What you need to do:
Only the lines from the start of the data through the line containing "SC.camera = cam" should be written out, exactly as they are, with both ends included and the pictures left out.

Stored data:
**********

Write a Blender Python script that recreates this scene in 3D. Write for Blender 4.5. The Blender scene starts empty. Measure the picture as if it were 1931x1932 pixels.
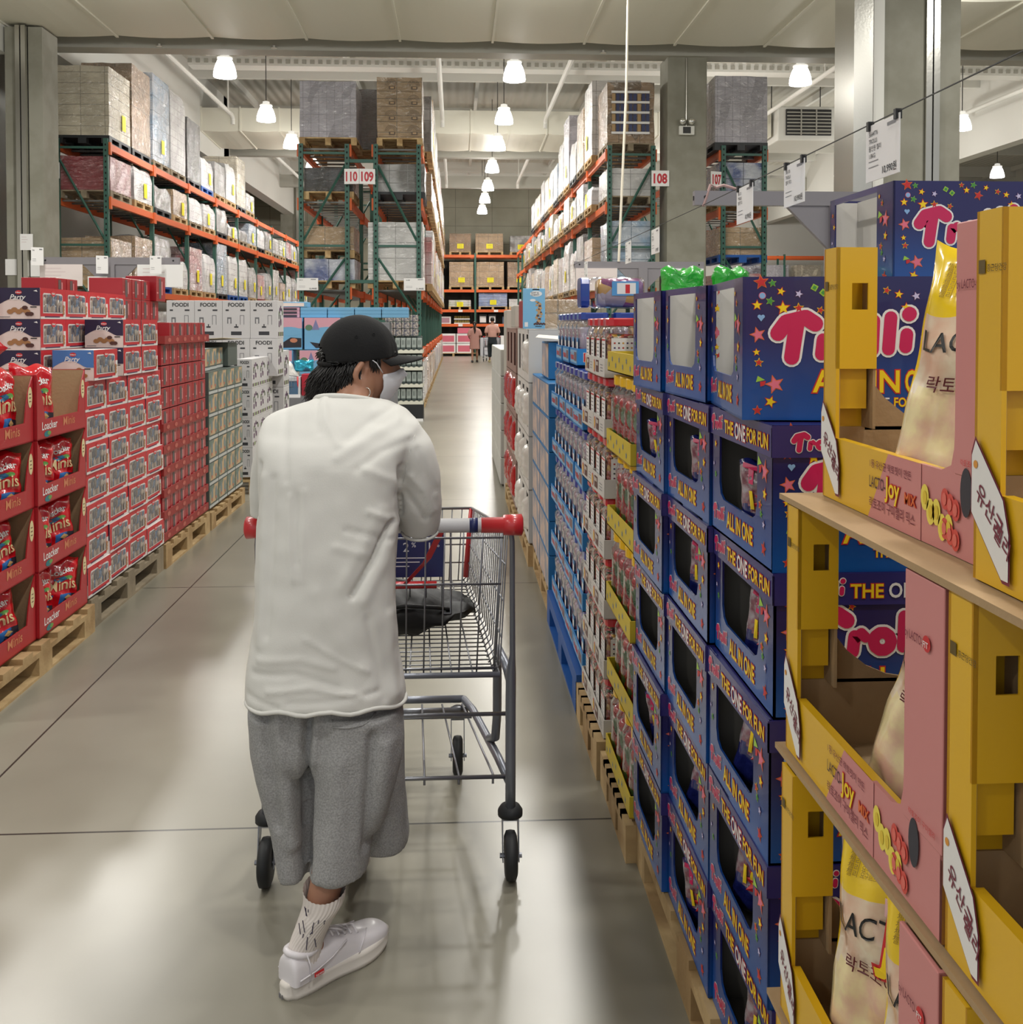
import bpy, bmesh, math, random
from math import sin, cos, tan, pi, radians, sqrt, atan2
from mathutils import Vector, Matrix
random.seed(7)
SC = bpy.context.scene
COL = SC.collection

# ---------------------------------------------------------------- camera
F = 1934.0
YAW = math.atan(105.5 / F)
PITCH = radians(1.5)
cam_d = bpy.data.cameras.new('camera')
cam = bpy.data.objects.new('camera', cam_d)
COL.objects.link(cam)
cam.location = (0, 0, 1.5)
cam.rotation_euler = (radians(90) - PITCH, 0, -YAW)
cam_d.sensor_fit = 'HORIZONTAL'
cam_d.sensor_width = 36
cam_d.lens = F / 1931 * 36
cam_d.shift_y = -(966 - 661.6) / 1931
cam_d.clip_start = 0.05
cam_d.clip_end = 200
SC.camera = cam

# ---------------------------------------------------------------- world, exposure
wd = bpy.data.worlds.new('world'); SC.world = wd; wd.use_nodes = True
wd.node_tree.nodes['Background'].inputs[0].default_value = (0.93, 0.96, 1.0, 1)
wd.node_tree.nodes['Background'].inputs[1].default_value = 0.6
SC.view_settings.view_transform = 'Standard'
SC.view_settings.look = 'None'
SC.view_settings.exposure = 0.12
SC.view_settings.gamma = 1.0
SC.view_settings.use_curve_mapping = False
SC.cycles.max_bounces = 6
SC.cycles.diffuse_bounces = 3
SC.cycles.glossy_bounces = 3
SC.cycles.transparent_max_bounces = 12
SC.cycles.sample_clamp_indirect = 4.0
LAMP_W = 105.0
LAMP_GLOW = 7.0

# ---------------------------------------------------------------- materials
def lin(c):
    r = []
    for v in c[:3]:
        v = v / 255.0
        r.append(v / 12.92 if v <= 0.04045 else ((v + 0.055) / 1.055) ** 2.4)
    return (*r, 1.0)

MATS = {}
def mat(name, col, rough=0.6, metal=0.0, coat=0.0, coat_rough=0.1, bump=0.0, bscale=20.0, mottle=0.0,
        mscale=4.0, spec=0.5, col2=None, emit=0.0, wrinkle=0.0, wscale=6.0, sub=0.0, trans=0.0):
    if name in MATS:
        return MATS[name]
    m = bpy.data.materials.new(name); m.use_nodes = True
    nt = m.node_tree; b = nt.nodes['Principled BSDF']
    c = lin(col)
    b.inputs['Base Color'].default_value = c
    b.inputs['Roughness'].default_value = rough
    b.inputs['Metallic'].default_value = metal
    b.inputs['Specular IOR Level'].default_value = spec
    if coat:
        b.inputs['Coat Weight'].default_value = coat
        b.inputs['Coat Roughness'].default_value = coat_rough
    if sub:
        b.inputs['Subsurface Weight'].default_value = sub
        b.inputs['Subsurface Radius'].default_value = (0.02, 0.008, 0.004)
    if emit:
        b.inputs['Emission Color'].default_value = c
        b.inputs['Emission Strength'].default_value = emit
    if bump or mottle or wrinkle:
        tc = nt.nodes.new('ShaderNodeTexCoord')
    if mottle:
        n = nt.nodes.new('ShaderNodeTexNoise'); n.inputs['Scale'].default_value = mscale; n.inputs['Detail'].default_value = 5
        nt.links.new(tc.outputs['Object'], n.inputs['Vector'])
        r = nt.nodes.new('ShaderNodeMixRGB'); r.blend_type = 'MIX'
        r.inputs[1].default_value = c
        r.inputs[2].default_value = lin(col2) if col2 else tuple(v * (1 - mottle) for v in c[:3]) + (1,)
        mr = nt.nodes.new('ShaderNodeMapRange'); mr.inputs[1].default_value = 0.4; mr.inputs[2].default_value = 0.62
        nt.links.new(n.outputs['Fac'], mr.inputs[0]); nt.links.new(mr.outputs[0], r.inputs[0])
        nt.links.new(r.outputs[0], b.inputs['Base Color'])
    if bump:
        n = nt.nodes.new('ShaderNodeTexNoise'); n.inputs['Scale'].default_value = bscale; n.inputs['Detail'].default_value = 3
        nt.links.new(tc.outputs['Object'], n.inputs['Vector'])
        bp = nt.nodes.new('ShaderNodeBump'); bp.inputs['Strength'].default_value = bump; bp.inputs['Distance'].default_value = 0.01
        nt.links.new(n.outputs['Fac'], bp.inputs['Height']); nt.links.new(bp.outputs[0], b.inputs['Normal'])
    if wrinkle:   # crinkled plastic film over the surface
        n = nt.nodes.new('ShaderNodeTexNoise'); n.inputs['Scale'].default_value = wscale; n.inputs['Detail'].default_value = 4
        n.inputs['Distortion'].default_value = 1.5
        nt.links.new(tc.outputs['Object'], n.inputs['Vector'])
        bp = nt.nodes.new('ShaderNodeBump'); bp.inputs['Strength'].default_value = wrinkle; bp.inputs['Distance'].default_value = 0.08
        nt.links.new(n.outputs['Fac'], bp.inputs['Height'])
        nt.links.new(bp.outputs[0], b.inputs['Coat Normal'])
    MATS[name] = m
    return m

def flat(col, rough=0.45):
    return mat('print_%02x%02x%02x_%d' % (*col, int(rough * 100)), col, rough)

def grad_mat(name, top, bot, z0, z1, rough=0.35, coat=0.0):
    """printed cardboard whose ink runs from one colour at the bottom to another at the top of the box"""
    if name in MATS: return MATS[name]
    m = bpy.data.materials.new(name); m.use_nodes = True
    nt = m.node_tree; b = nt.nodes['Principled BSDF']; b.inputs['Roughness'].default_value = rough
    b.inputs['Coat Weight'].default_value = coat
    tc = nt.nodes.new('ShaderNodeTexCoord'); sp = nt.nodes.new('ShaderNodeSeparateXYZ')
    nt.links.new(tc.outputs['Object'], sp.inputs[0])
    mr = nt.nodes.new('ShaderNodeMapRange'); mr.inputs[1].default_value = z0; mr.inputs[2].default_value = z1
    nt.links.new(sp.outputs['Z'], mr.inputs[0])
    mx = nt.nodes.new('ShaderNodeMixRGB'); mx.inputs[1].default_value = lin(bot); mx.inputs[2].default_value = lin(top)
    nt.links.new(mr.outputs[0], mx.inputs[0]); nt.links.new(mx.outputs[0], b.inputs['Base Color'])
    MATS[name] = m
    return m

def film_mat(name='clear_film', tint=(255, 255, 255), gloss=0.25, rough=0.08, wrinkle=0.6, wscale=14):
    """thin clear plastic: see-through with shiny wrinkles"""
    if name in MATS: return MATS[name]
    m = bpy.data.materials.new(name); m.use_nodes = True
    nt = m.node_tree; nt.nodes.remove(nt.nodes['Principled BSDF'])
    out = nt.nodes['Material Output']
    tr = nt.nodes.new('ShaderNodeBsdfTransparent'); tr.inputs[0].default_value = lin(tint)
    gl = nt.nodes.new('ShaderNodeBsdfGlossy'); gl.inputs['Roughness'].default_value = rough
    lw = nt.nodes.new('ShaderNodeLayerWeight'); lw.inputs[0].default_value = gloss
    mx = nt.nodes.new('ShaderNodeMixShader')
    tc = nt.nodes.new('ShaderNodeTexCoord'); n = nt.nodes.new('ShaderNodeTexNoise'); n.inputs['Scale'].default_value = wscale
    n.inputs['Distortion'].default_value = 1.0
    bp = nt.nodes.new('ShaderNodeBump'); bp.inputs['Strength'].default_value = wrinkle; bp.inputs['Distance'].default_value = 0.02
    L = nt.links.new
    L(tc.outputs['Object'], n.inputs['Vector']); L(n.outputs['Fac'], bp.inputs['Height'])
    L(bp.outputs[0], gl.inputs['Normal']); L(bp.outputs[0], lw.inputs['Normal'])
    L(lw.outputs['Facing'], mx.inputs[0]); L(tr.outputs[0], mx.inputs[1]); L(gl.outputs[0], mx.inputs[2]); L(mx.outputs[0], out.inputs[0])
    MATS[name] = m
    return m

def carton_mat(name, col, bx=0.3, bz=0.25, wrap=1.0, line=0.55, rough=0.6, col2=None, wscale=5.0, cr=0.16):
    """stacked cartons seen through stretch film: seams between cartons in the base, a crinkled clear coat on top"""
    if name in MATS: return MATS[name]
    m = bpy.data.materials.new(name); m.use_nodes = True
    nt = m.node_tree; b = nt.nodes['Principled BSDF']; b.inputs['Roughness'].default_value = rough
    L = nt.links.new
    tc = nt.nodes.new('ShaderNodeTexCoord'); sp = nt.nodes.new('ShaderNodeSeparateXYZ'); L(tc.outputs['Object'], sp.inputs[0])
    def M(op, a, v=None, c=None):
        n = nt.nodes.new('ShaderNodeMath'); n.operation = op
        if hasattr(a, 'links') or hasattr(a, 'is_linked'): L(a, n.inputs[0])
        else: n.inputs[0].default_value = a
        if v is not None:
            if hasattr(v, 'is_linked'): L(v, n.inputs[1])
            else: n.inputs[1].default_value = v
        return n.outputs[0]
    def seam(s, w):
        f = M('FRACT', M('DIVIDE', M('ADD', s, 50.0), w)); a = M('ABSOLUTE', M('SUBTRACT', f, 0.5))
        return M('GREATER_THAN', a, 0.5 - 0.011 / w * 0.6)
    s = M('MAXIMUM', M('MAXIMUM', seam(sp.outputs[0], bx), seam(sp.outputs[1], bx)), seam(sp.outputs[2], bz))
    # a per-carton tint
    sn = nt.nodes.new('ShaderNodeTexNoise'); sn.inputs['Scale'].default_value = 2.2; sn.inputs['Detail'].default_value = 2
    L(tc.outputs['Object'], sn.inputs['Vector'])
    mx0 = nt.nodes.new('ShaderNodeMixRGB'); mx0.inputs[1].default_value = lin(col)
    mx0.inputs[2].default_value = lin(col2) if col2 else tuple(v * 0.8 for v in lin(col)[:3]) + (1,)
    mr = nt.nodes.new('ShaderNodeMapRange'); mr.inputs[1].default_value = 0.42; mr.inputs[2].default_value = 0.58
    L(sn.outputs['Fac'], mr.inputs[0]); L(mr.outputs[0], mx0.inputs[0])
    mx = nt.nodes.new('ShaderNodeMixRGB'); L(mx0.outputs[0], mx.inputs[1])
    mx.inputs[2].default_value = tuple(v * (1 - line) for v in lin(col)[:3]) + (1,)
    L(s, mx.inputs[0]); L(mx.outputs[0], b.inputs['Base Color'])
    if wrap:
        b.inputs['Coat Weight'].default_value = wrap; b.inputs['Coat Roughness'].default_value = cr
        b.inputs['Coat IOR'].default_value = 1.7
        n = nt.nodes.new('ShaderNodeTexNoise'); n.inputs['Scale'].default_value = wscale; n.inputs['Detail'].default_value = 5
        n.inputs['Distortion'].default_value = 2.0
        mp = nt.nodes.new('ShaderNodeMapping'); mp.inputs['Scale'].default_value = (1, 1, 2.2); mp.inputs['Rotation'].default_value = (0.5, 0.4, 0.3)
        L(tc.outputs['Object'], mp.inputs[0]); L(mp.outputs[0], n.inputs['Vector'])
        bp = nt.nodes.new('ShaderNodeBump'); bp.inputs['Strength'].default_value = 1.0; bp.inputs['Distance'].default_value = 0.16
        L(n.outputs['Fac'], bp.inputs['Height']); L(bp.outputs[0], b.inputs['Coat Normal'])
        gl = nt.nodes.new('ShaderNodeBsdfGlossy'); gl.inputs['Roughness'].default_value = 0.24; L(bp.outputs[0], gl.inputs['Normal'])
        ms = nt.nodes.new('ShaderNodeMixShader'); ms.inputs[0].default_value = 0.36
        L(b.outputs[0], ms.inputs[1]); L(gl.outputs[0], ms.inputs[2]); L(ms.outputs[0], nt.nodes['Material Output'].inputs[0])
    MATS[name] = m
    return m

# ---------------------------------------------------------------- mesh builder
TXT = {}
def text_shape(s, off=0.0, shear=0.0):
    k = (s, off, shear)
    if k not in TXT:
        c = bpy.data.curves.new('t', 'FONT'); c.body = s; c.offset = off; c.shear = shear; c.resolution_u = 3
        o = bpy.data.objects.new('t', c); COL.objects.link(o)
        dg = bpy.context.evaluated_depsgraph_get(); me = o.evaluated_get(dg).to_mesh()
        vs = [tuple(v.co) for v in me.vertices]; fs = [tuple(p.vertices) for p in me.polygons]
        o.evaluated_get(dg).to_mesh_clear(); bpy.data.objects.remove(o); bpy.data.curves.remove(c)
        xs = [v[0] for v in vs] or [0]
        TXT[k] = (vs, fs, min(xs), max(xs))
    return TXT[k]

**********

Right answer:
Write a Blender Python script that recreates this scene in 3D. Write for Blender 4.5. The Blender scene starts empty. Measure the picture as if it were 1931x1932 pixels.
import bpy, bmesh, math, random
from math import sin, cos, tan, pi, radians, sqrt, atan2
from mathutils import Vector, Matrix
random.seed(7)
SC = bpy.context.scene
COL = SC.collection

# ---------------------------------------------------------------- camera
F = 1934.0
YAW = math.atan(105.5 / F)
PITCH = radians(1.5)
cam_d = bpy.data.cameras.new('camera')
cam = bpy.data.objects.new('camera', cam_d)
COL.objects.link(cam)
cam.location = (0, 0, 1.5)
cam.rotation_euler = (radians(90) - PITCH, 0, -YAW)
cam_d.sensor_fit = 'HORIZONTAL'
cam_d.sensor_width = 36
cam_d.lens = F / 1931 * 36
cam_d.shift_y = -(966 - 661.6) / 1931
cam_d.clip_start = 0.05
cam_d.clip_end = 200
SC.camera = cam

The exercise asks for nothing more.